Task brief
Read the data and repeat it in full, exactly.
──────── Given data ────────
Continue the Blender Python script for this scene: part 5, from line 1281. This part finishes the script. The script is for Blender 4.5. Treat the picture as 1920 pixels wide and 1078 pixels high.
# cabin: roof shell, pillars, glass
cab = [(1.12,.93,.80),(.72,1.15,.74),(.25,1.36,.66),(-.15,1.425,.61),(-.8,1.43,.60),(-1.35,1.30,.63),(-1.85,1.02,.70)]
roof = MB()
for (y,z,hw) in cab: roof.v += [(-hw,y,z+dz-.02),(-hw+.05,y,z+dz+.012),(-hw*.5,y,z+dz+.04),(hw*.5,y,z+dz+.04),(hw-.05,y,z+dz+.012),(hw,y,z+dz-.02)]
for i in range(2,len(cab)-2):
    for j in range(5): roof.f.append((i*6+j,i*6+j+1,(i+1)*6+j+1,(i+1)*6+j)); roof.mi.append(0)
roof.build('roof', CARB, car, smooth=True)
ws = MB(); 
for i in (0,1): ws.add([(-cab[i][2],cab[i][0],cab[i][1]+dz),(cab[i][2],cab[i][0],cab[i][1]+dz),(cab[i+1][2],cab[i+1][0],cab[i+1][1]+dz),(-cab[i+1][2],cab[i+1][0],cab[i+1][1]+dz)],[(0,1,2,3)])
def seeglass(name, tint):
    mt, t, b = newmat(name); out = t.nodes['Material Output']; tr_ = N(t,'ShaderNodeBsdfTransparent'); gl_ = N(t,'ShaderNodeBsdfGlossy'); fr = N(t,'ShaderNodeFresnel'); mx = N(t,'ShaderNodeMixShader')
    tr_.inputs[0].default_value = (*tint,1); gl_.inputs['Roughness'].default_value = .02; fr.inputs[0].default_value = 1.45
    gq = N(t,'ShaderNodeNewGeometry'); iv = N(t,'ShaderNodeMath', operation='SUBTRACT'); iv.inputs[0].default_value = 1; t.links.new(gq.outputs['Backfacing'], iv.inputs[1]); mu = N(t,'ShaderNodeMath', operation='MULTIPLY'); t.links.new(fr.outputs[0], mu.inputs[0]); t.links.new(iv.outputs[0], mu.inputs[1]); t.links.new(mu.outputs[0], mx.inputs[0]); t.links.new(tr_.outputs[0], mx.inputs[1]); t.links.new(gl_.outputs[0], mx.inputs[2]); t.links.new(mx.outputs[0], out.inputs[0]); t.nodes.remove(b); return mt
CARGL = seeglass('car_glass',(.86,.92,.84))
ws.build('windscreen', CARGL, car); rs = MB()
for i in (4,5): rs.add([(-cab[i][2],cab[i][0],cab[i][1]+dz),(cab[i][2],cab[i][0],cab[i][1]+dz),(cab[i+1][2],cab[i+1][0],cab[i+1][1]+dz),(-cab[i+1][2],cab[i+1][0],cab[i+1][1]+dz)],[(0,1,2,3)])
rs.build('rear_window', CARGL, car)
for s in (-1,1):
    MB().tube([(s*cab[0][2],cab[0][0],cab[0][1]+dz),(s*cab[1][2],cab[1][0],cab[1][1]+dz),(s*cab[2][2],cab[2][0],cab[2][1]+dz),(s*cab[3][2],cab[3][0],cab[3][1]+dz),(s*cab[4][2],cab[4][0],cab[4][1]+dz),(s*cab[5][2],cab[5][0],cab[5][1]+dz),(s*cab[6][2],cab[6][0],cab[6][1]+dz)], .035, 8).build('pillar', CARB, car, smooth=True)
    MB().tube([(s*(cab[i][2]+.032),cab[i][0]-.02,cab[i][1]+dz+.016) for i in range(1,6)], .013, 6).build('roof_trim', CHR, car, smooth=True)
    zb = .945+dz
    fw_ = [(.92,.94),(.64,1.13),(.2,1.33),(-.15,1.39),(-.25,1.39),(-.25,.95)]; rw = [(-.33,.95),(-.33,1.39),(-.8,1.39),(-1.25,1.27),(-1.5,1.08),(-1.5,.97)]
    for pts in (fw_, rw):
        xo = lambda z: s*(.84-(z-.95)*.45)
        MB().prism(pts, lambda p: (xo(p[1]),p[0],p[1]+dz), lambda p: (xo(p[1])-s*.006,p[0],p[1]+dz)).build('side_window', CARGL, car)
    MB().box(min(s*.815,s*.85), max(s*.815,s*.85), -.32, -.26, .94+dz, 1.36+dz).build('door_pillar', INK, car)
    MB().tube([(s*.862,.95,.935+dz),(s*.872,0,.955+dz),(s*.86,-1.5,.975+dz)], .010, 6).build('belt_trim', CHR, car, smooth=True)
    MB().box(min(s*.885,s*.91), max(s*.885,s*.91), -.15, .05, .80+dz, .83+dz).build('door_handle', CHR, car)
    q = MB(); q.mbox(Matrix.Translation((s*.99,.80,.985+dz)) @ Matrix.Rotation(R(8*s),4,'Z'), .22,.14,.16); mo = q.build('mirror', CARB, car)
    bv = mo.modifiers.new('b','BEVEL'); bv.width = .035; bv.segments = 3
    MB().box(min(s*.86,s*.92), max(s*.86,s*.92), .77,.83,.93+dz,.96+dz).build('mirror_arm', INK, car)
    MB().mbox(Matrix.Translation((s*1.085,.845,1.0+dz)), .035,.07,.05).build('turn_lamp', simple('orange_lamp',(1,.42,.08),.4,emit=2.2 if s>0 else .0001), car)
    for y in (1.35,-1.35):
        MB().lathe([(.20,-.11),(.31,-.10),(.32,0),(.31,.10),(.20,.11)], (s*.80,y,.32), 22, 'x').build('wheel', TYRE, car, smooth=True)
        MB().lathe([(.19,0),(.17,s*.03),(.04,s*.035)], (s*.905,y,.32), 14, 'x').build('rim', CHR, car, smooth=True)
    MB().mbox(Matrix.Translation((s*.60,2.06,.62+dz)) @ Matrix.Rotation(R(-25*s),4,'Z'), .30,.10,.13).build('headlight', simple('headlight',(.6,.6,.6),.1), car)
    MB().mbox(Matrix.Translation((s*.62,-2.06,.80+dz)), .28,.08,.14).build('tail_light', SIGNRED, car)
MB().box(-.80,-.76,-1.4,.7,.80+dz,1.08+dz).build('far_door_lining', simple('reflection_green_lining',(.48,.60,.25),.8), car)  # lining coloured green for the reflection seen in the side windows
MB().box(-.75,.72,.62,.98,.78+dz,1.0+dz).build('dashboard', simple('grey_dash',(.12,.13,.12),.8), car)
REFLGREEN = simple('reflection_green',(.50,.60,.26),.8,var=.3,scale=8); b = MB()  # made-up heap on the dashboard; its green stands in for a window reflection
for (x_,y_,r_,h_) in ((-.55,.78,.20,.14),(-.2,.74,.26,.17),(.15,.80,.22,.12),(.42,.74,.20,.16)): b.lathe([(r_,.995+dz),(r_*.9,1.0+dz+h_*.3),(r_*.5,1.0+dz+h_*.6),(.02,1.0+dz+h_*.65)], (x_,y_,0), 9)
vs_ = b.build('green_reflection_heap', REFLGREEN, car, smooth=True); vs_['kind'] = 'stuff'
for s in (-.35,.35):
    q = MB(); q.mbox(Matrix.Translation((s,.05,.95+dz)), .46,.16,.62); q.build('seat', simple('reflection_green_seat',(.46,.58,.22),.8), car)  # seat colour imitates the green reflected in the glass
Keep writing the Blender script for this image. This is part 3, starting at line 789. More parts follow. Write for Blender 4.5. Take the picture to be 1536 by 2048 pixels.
────────
Completed exercise
Continue the Blender Python script for this scene: part 5, from line 1281. This part finishes the script. The script is for Blender 4.5. Treat the picture as 1920 pixels wide and 1078 pixels high.
# cabin: roof shell, pillars, glass
cab = [(1.12,.93,.80),(.72,1.15,.74),(.25,1.36,.66),(-.15,1.425,.61),(-.8,1.43,.60),(-1.35,1.30,.63),(-1.85,1.02,.70)]
roof = MB()
for (y,z,hw) in cab: roof.v += [(-hw,y,z+dz-.02),(-hw+.05,y,z+dz+.012),(-hw*.5,y,z+dz+.04),(hw*.5,y,z+dz+.04),(hw-.05,y,z+dz+.012),(hw,y,z+dz-.02)]
for i in range(2,len(cab)-2):
    for j in range(5): roof.f.append((i*6+j,i*6+j+1,(i+1)*6+j+1,(i+1)*6+j)); roof.mi.append(0)
roof.build('roof', CARB, car, smooth=True)
ws = MB(); 
for i in (0,1): ws.add([(-cab[i][2],cab[i][0],cab[i][1]+dz),(cab[i][2],cab[i][0],cab[i][1]+dz),(cab[i+1][2],cab[i+1][0],cab[i+1][1]+dz),(-cab[i+1][2],cab[i+1][0],cab[i+1][1]+dz)],[(0,1,2,3)])
def seeglass(name, tint):
    mt, t, b = newmat(name); out = t.nodes['Material Output']; tr_ = N(t,'ShaderNodeBsdfTransparent'); gl_ = N(t,'ShaderNodeBsdfGlossy'); fr = N(t,'ShaderNodeFresnel'); mx = N(t,'ShaderNodeMixShader')
    tr_.inputs[0].default_value = (*tint,1); gl_.inputs['Roughness'].default_value = .02; fr.inputs[0].default_value = 1.45
    gq = N(t,'ShaderNodeNewGeometry'); iv = N(t,'ShaderNodeMath', operation='SUBTRACT'); iv.inputs[0].default_value = 1; t.links.new(gq.outputs['Backfacing'], iv.inputs[1]); mu = N(t,'ShaderNodeMath', operation='MULTIPLY'); t.links.new(fr.outputs[0], mu.inputs[0]); t.links.new(iv.outputs[0], mu.inputs[1]); t.links.new(mu.outputs[0], mx.inputs[0]); t.links.new(tr_.outputs[0], mx.inputs[1]); t.links.new(gl_.outputs[0], mx.inputs[2]); t.links.new(mx.outputs[0], out.inputs[0]); t.nodes.remove(b); return mt
CARGL = seeglass('car_glass',(.86,.92,.84))
ws.build('windscreen', CARGL, car); rs = MB()
for i in (4,5): rs.add([(-cab[i][2],cab[i][0],cab[i][1]+dz),(cab[i][2],cab[i][0],cab[i][1]+dz),(cab[i+1][2],cab[i+1][0],cab[i+1][1]+dz),(-cab[i+1][2],cab[i+1][0],cab[i+1][1]+dz)],[(0,1,2,3)])
rs.build('rear_window', CARGL, car)
for s in (-1,1):
    MB().tube([(s*cab[0][2],cab[0][0],cab[0][1]+dz),(s*cab[1][2],cab[1][0],cab[1][1]+dz),(s*cab[2][2],cab[2][0],cab[2][1]+dz),(s*cab[3][2],cab[3][0],cab[3][1]+dz),(s*cab[4][2],cab[4][0],cab[4][1]+dz),(s*cab[5][2],cab[5][0],cab[5][1]+dz),(s*cab[6][2],cab[6][0],cab[6][1]+dz)], .035, 8).build('pillar', CARB, car, smooth=True)
    MB().tube([(s*(cab[i][2]+.032),cab[i][0]-.02,cab[i][1]+dz+.016) for i in range(1,6)], .013, 6).build('roof_trim', CHR, car, smooth=True)
    zb = .945+dz
    fw_ = [(.92,.94),(.64,1.13),(.2,1.33),(-.15,1.39),(-.25,1.39),(-.25,.95)]; rw = [(-.33,.95),(-.33,1.39),(-.8,1.39),(-1.25,1.27),(-1.5,1.08),(-1.5,.97)]
    for pts in (fw_, rw):
        xo = lambda z: s*(.84-(z-.95)*.45)
        MB().prism(pts, lambda p: (xo(p[1]),p[0],p[1]+dz), lambda p: (xo(p[1])-s*.006,p[0],p[1]+dz)).build('side_window', CARGL, car)
    MB().box(min(s*.815,s*.85), max(s*.815,s*.85), -.32, -.26, .94+dz, 1.36+dz).build('door_pillar', INK, car)
    MB().tube([(s*.862,.95,.935+dz),(s*.872,0,.955+dz),(s*.86,-1.5,.975+dz)], .010, 6).build('belt_trim', CHR, car, smooth=True)
    MB().box(min(s*.885,s*.91), max(s*.885,s*.91), -.15, .05, .80+dz, .83+dz).build('door_handle', CHR, car)
    q = MB(); q.mbox(Matrix.Translation((s*.99,.80,.985+dz)) @ Matrix.Rotation(R(8*s),4,'Z'), .22,.14,.16); mo = q.build('mirror', CARB, car)
    bv = mo.modifiers.new('b','BEVEL'); bv.width = .035; bv.segments = 3
    MB().box(min(s*.86,s*.92), max(s*.86,s*.92), .77,.83,.93+dz,.96+dz).build('mirror_arm', INK, car)
    MB().mbox(Matrix.Translation((s*1.085,.845,1.0+dz)), .035,.07,.05).build('turn_lamp', simple('orange_lamp',(1,.42,.08),.4,emit=2.2 if s>0 else .0001), car)
    for y in (1.35,-1.35):
        MB().lathe([(.20,-.11),(.31,-.10),(.32,0),(.31,.10),(.20,.11)], (s*.80,y,.32), 22, 'x').build('wheel', TYRE, car, smooth=True)
        MB().lathe([(.19,0),(.17,s*.03),(.04,s*.035)], (s*.905,y,.32), 14, 'x').build('rim', CHR, car, smooth=True)
    MB().mbox(Matrix.Translation((s*.60,2.06,.62+dz)) @ Matrix.Rotation(R(-25*s),4,'Z'), .30,.10,.13).build('headlight', simple('headlight',(.6,.6,.6),.1), car)
    MB().mbox(Matrix.Translation((s*.62,-2.06,.80+dz)), .28,.08,.14).build('tail_light', SIGNRED, car)
MB().box(-.80,-.76,-1.4,.7,.80+dz,1.08+dz).build('far_door_lining', simple('reflection_green_lining',(.48,.60,.25),.8), car)  # lining coloured green for the reflection seen in the side windows
MB().box(-.75,.72,.62,.98,.78+dz,1.0+dz).build('dashboard', simple('grey_dash',(.12,.13,.12),.8), car)
REFLGREEN = simple('reflection_green',(.50,.60,.26),.8,var=.3,scale=8); b = MB()  # made-up heap on the dashboard; its green stands in for a window reflection
for (x_,y_,r_,h_) in ((-.55,.78,.20,.14),(-.2,.74,.26,.17),(.15,.80,.22,.12),(.42,.74,.20,.16)): b.lathe([(r_,.995+dz),(r_*.9,1.0+dz+h_*.3),(r_*.5,1.0+dz+h_*.6),(.02,1.0+dz+h_*.65)], (x_,y_,0), 9)
vs_ = b.build('green_reflection_heap', REFLGREEN, car, smooth=True); vs_['kind'] = 'stuff'
for s in (-.35,.35):
    q = MB(); q.mbox(Matrix.Translation((s,.05,.95+dz)), .46,.16,.62); q.build('seat', simple('reflection_green_seat',(.46,.58,.22),.8), car)  # seat colour imitates the green reflected in the glass
Keep writing the Blender script for this image. This is part 3, starting at line 789. More parts follow. Write for Blender 4.5. Take the picture to be 1536 by 2048 pixels.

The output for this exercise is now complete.